General Teacher Preparation Policy
Student Growth Data: California does not collect or publicly report data that connect student growth to teacher preparation programs.
Additional Program Data: California collects other objective, meaningful data to measure the performance of teacher preparation programs through biennial reports that include aggregate candidate assessment data. Other types of data reflecting program efficacy that can be included in the reports are retention data and employer survey data. However, it does not appear that these data are mandatory.
Collect data that connect student growth to teacher preparation programs, when those programs are large enough for the data to be meaningful and reliable.
California should consider collecting the academic achievement gains of students taught by programs' graduates, averaged over the first three years of teaching, when the programs produce enough graduates for those data to be meaningful and reliable.

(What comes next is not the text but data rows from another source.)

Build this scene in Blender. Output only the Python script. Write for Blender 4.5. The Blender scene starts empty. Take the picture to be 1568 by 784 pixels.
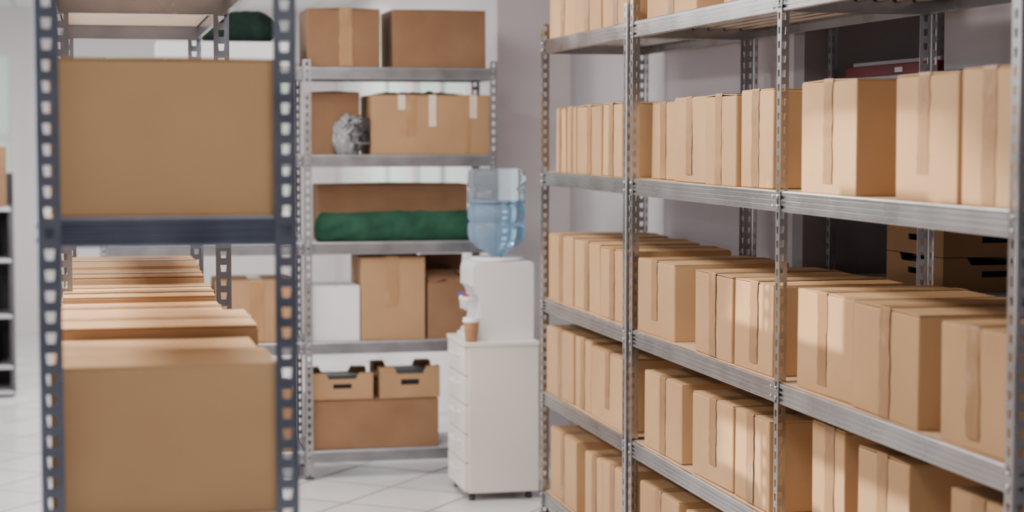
import bpy, bmesh, math, random
from mathutils import Vector, Matrix, noise
random.seed(7)
D=bpy.data; S=bpy.context.scene
R=math.radians

# ------------------------------------------------------------ materials
def mat(name, col, rough=0.6, metal=0.0, spec=0.5):
    m=D.materials.new(name); m.use_nodes=True
    b=m.node_tree.nodes['Principled BSDF']
    b.inputs['Base Color'].default_value=(*col,1); b.inputs['Roughness'].default_value=rough
    b.inputs['Metallic'].default_value=metal
    b.inputs['Specular IOR Level'].default_value=spec
    return m
def N(m,t,**k):
    n=m.node_tree.nodes.new(t)
    for a,v in k.items(): setattr(n,a,v)
    return n
def L(m,a,b): m.node_tree.links.new(a,b)
def vary(m, c1, c2, scale=4, detail=4, bump=0.0, bscale=60, stretch=(1,1,1), objrand=0.0, rough=None, c3=None):
    nt=m.node_tree; b=nt.nodes['Principled BSDF']
    tc=N(m,'ShaderNodeTexCoord'); mp=N(m,'ShaderNodeMapping'); mp.inputs['Scale'].default_value=stretch
    L(m,tc.outputs['Object'],mp.inputs['Vector'])
    oi=N(m,'ShaderNodeObjectInfo')
    ns=N(m,'ShaderNodeTexNoise',noise_dimensions='4D'); ns.inputs['Scale'].default_value=scale; ns.inputs['Detail'].default_value=detail
    mu=N(m,'ShaderNodeMath',operation='MULTIPLY'); mu.inputs[1].default_value=37.0
    L(m,oi.outputs['Random'],mu.inputs[0]); L(m,mu.outputs[0],ns.inputs['W'])
    L(m,mp.outputs[0],ns.inputs['Vector'])
    r=N(m,'ShaderNodeValToRGB'); r.color_ramp.elements[0].color=(*c1,1); r.color_ramp.elements[1].color=(*c2,1)
    r.color_ramp.elements[0].position=.3; r.color_ramp.elements[1].position=.6 if c3 else .7
    if c3:
        el=r.color_ramp.elements.new(.70); el.color=(*c3,1)
    L(m,ns.outputs['Fac'],r.inputs['Fac'])
    out=r.outputs['Color']
    if objrand>0:
        hs=N(m,'ShaderNodeHueSaturation')
        mr=N(m,'ShaderNodeMapRange'); mr.inputs['To Min'].default_value=1-objrand; mr.inputs['To Max'].default_value=1+objrand
        L(m,oi.outputs['Random'],mr.inputs['Value']); L(m,mr.outputs[0],hs.inputs['Value']); L(m,out,hs.inputs['Color']); out=hs.outputs['Color']
    L(m,out,b.inputs['Base Color'])
    if rough:
        mr=N(m,'ShaderNodeMapRange'); mr.inputs['To Min'].default_value=rough[0]; mr.inputs['To Max'].default_value=rough[1]
        L(m,ns.outputs['Fac'],mr.inputs['Value']); L(m,mr.outputs[0],b.inputs['Roughness'])
    if bump>0:
        n2=N(m,'ShaderNodeTexNoise'); n2.inputs['Scale'].default_value=bscale; n2.inputs['Detail'].default_value=3
        L(m,mp.outputs[0],n2.inputs['Vector'])
        bp=N(m,'ShaderNodeBump'); bp.inputs['Strength'].default_value=bump; bp.inputs['Distance'].default_value=.01
        L(m,n2.outputs['Fac'],bp.inputs['Height']); L(m,bp.outputs[0],b.inputs['Normal'])
    return m

CARD=vary(mat('cardboard',(.5,.3,.16),.75,spec=.2),(.47,.282,.142),(.55,.342,.178),scale=3,bump=.12,bscale=25,objrand=.10)
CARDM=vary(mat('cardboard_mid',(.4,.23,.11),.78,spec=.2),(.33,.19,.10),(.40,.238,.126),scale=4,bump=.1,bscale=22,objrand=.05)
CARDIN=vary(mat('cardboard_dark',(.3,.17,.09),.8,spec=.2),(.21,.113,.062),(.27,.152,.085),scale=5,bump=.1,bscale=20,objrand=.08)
TAPE=vary(mat('packing_tape',(.42,.26,.14),.45,spec=.3),(.30,.165,.076),(.37,.21,.10),scale=7,detail=6,bump=.4,bscale=35,stretch=(1,1,.6),rough=(.34,.52),c3=(.50,.34,.215))  # third tone paints whitish highlight streaks into the tape colour
PTAPE=vary(mat('paper_tape',(.75,.6,.45),.5),(.62,.50,.38),(.72,.60,.48),scale=12)
GALV=vary(mat('galvanised_steel',(.55,.56,.58),.35,1.0),(.44,.445,.46),(.60,.605,.62),scale=5,rough=(.22,.34))
DARKSTEEL=vary(mat('blue_grey_steel',(.2,.22,.28),.35,.95),(.22,.25,.32),(.36,.40,.48),scale=6,rough=(.2,.32))
BACKSTEEL=vary(mat('grey_steel',(.4,.4,.42),.4,.8),(.30,.31,.33),(.41,.41,.44),scale=10,rough=(.3,.45))
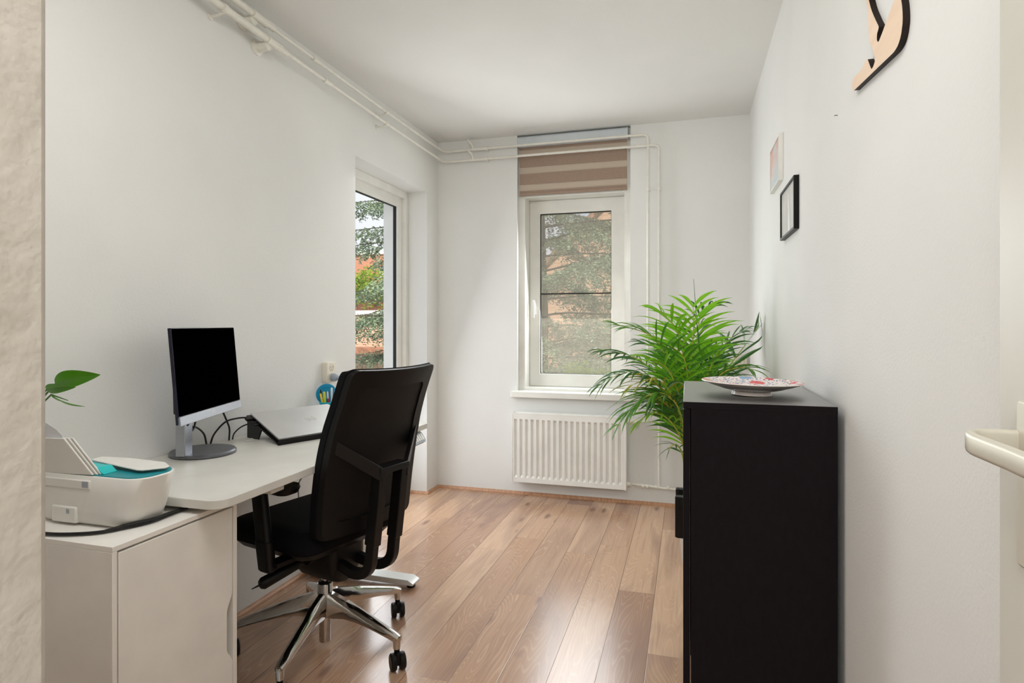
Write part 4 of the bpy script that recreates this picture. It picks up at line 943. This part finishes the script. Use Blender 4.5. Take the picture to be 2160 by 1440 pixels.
# ------------------------------------------------------------------ palm
random.seed(5)
palm = thing('potted_palm', 'bushy green potted palm in the right corner behind the black cabinet', 'plant', (.10, 3.13, 0))
PB_ = Vector((.10, 3.13, 0))
MB().lathe([(.11, 0), (.125, .01), (.15, .26), (.158, .265), (.158, .29), (.148, .292), (.143, .26), (.001, .255)], (0, 0, 0), 40).build('pot', M_pot, palm)
MB().lathe([(.142, .25), (.142, .262), (.001, .27)], (0, 0, 0), 30).build('soil', M_soil, palm)
def frond(pix, mat_, nleaf=24, ll=.2, lw_=.013, start=.42, stem_r=.004, spread=1.0, droop=.35, seed=0):
    rnd = random.Random(seed)
    pts = [at_y(x, y, Y) - PB_ for x, y, Y in pix]
    base = Vector((rnd.uniform(-.05, .05), rnd.uniform(-.05, .05), .262))
    P = spline([base] + pts, 10); n = len(P)
    acc = [0]
    for i in range(1, n): acc.append(acc[-1] + (P[i] - P[i - 1]).length)
    Lt = acc[-1]
    def at(s):
        s *= Lt
        for i in range(1, n):
            if acc[i] >= s: t = (s - acc[i - 1]) / max(1e-6, acc[i] - acc[i - 1]); return P[i - 1].lerp(P[i], t), (P[i] - P[i - 1]).normalized()
        return P[-1], (P[-1] - P[-2]).normalized()
    q = MB(); q.tube(P[::2] + ([P[-1]] if (n - 1) % 2 else []), [stem_r * (1.5 - 1.2 * i / max(1, len(P[::2]) )) for i in range(len(P[::2]) + (1 if (n - 1) % 2 else 0))], 6)
    ns = len(q.bm.faces)
    for f in q.bm.faces: f.material_index = 1
    nleaf = int(nleaf * .74); ll *= 1.4; lw_ *= 1.3
    for k in range(nleaf):
        s = start + (1 - start) * (k + .5) / nleaf
        p, t = at(s); side = t.cross(Vector((0, 0, 1)))
        if side.length < .1: side = t.cross(Vector((0, 1, 0)))
        side.normalize(); upd = side.cross(t).normalized()
        prof = sin(pi * min(1, .22 + .78 * (k / nleaf))) ** .6
        for sg in (-1, 1):
            L_ = ll * (prof * .85 + .2) * rnd.uniform(.85, 1.1)
            ang = radians(rnd.uniform(28, 42) + 16 * (1 - k / nleaf))
            d = (t * cos(ang) + side * sg * sin(ang) * spread + upd * rnd.uniform(.15, .4)).normalized()
            w = lw_ * rnd.uniform(.8, 1.15); cur = p.copy(); rows = []; m = 7
            wn_ = d.cross(upd).normalized()
            tw = rnd.uniform(-.5, .5); wn_ = (wn_ + upd * tw).normalized()
            for j in range(m + 1):
                u = j / m; ww = w * (.35 + 1.3 * u if u < .4 else 1.0 * (1 - ((u - .4) / .6) ** 1.6) * .87) * .5
                if j == m: ww = .0003
                fold = d.cross(wn_).normalized() * ww * .45
                rows.append((cur - wn_ * ww + fold, cur, cur + wn_ * ww + fold))
                d = (d + Vector((0, 0, -1)) * droop * rnd.uniform(.6, 1.3) / m * (1 + u)).normalized(); cur = cur + d * (L_ / m)
            vs = [[q.bm.verts.new(a) for a in r] for r in rows]
            for j in range(m):
                for c in (0, 1): q.bm.faces.new((vs[j][c], vs[j][c + 1], vs[j + 1][c + 1], vs[j + 1][c]))
    for v in q.bm.verts:       # keep the leaves clear of the walls
        v.co.x = min(v.co.x, XR - .012 - PB_.x); v.co.y = min(v.co.y, YF - .06 - PB_.y)
    return q.build('frond', [mat_, M_stem], palm, smooth=True, fix=False)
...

Data that are aggregated at the institution level (e.g., combining elementary and secondary programs), rather than disaggregated by the specific preparation program, have less utility for accountability and continuous improvement purposes than more specific data because institution-level data aggregation can mask significant differences in performance among programs.
Require programs to report other meaningful data that reflect program performance.
Although measures of student growth are an important indicator of program effectiveness, the strongest state systems ensure that data are collected on multiple, objective program measures. Although California mentions these data, it does not require them and should consider making the collection and reporting of these data mandatory.
California declined to respond to NCTQ's analyses.
1C: Program Performance Measures
The state should examine a number of factors when measuring the performance of and approving teacher preparation programs.[1] Although the quality of both the subject-matter preparation and professional sequence is crucial, there are also additional measures that can provide the state and the public with meaningful, readily understandable indicators of how well programs are doing when it comes to preparing teachers to be successful in the classroom.[2]
States have made great strides in building data systems with the capacity to provide evidence of teacher performance.[3] These same data systems can be used to link teacher effectiveness to the teacher preparation programs from which they came. States should make such data, as well as other objective measures that go beyond licensure test pass rates, central components of their teacher preparation program approval processes, and they should establish precise standards for performance that are more useful for accountability purposes.[4]
National accrediting bodies, such as CAEP, are raising the bar, but are no substitute for states' own policy. A number of states now have somewhat more rigorous academic standards for admission by virtue of requiring that programs meet CAEP's accreditation standards. However, whether CAEP will uniformly uphold its standards (especially as they have already backtracked on the GPA requirement) and deny accreditation to programs that fall short of these admission requirements remains to be seen.[5] Clear state policy would eliminate this uncertainty and send an unequivocal message to programs about the state's expectations.[6]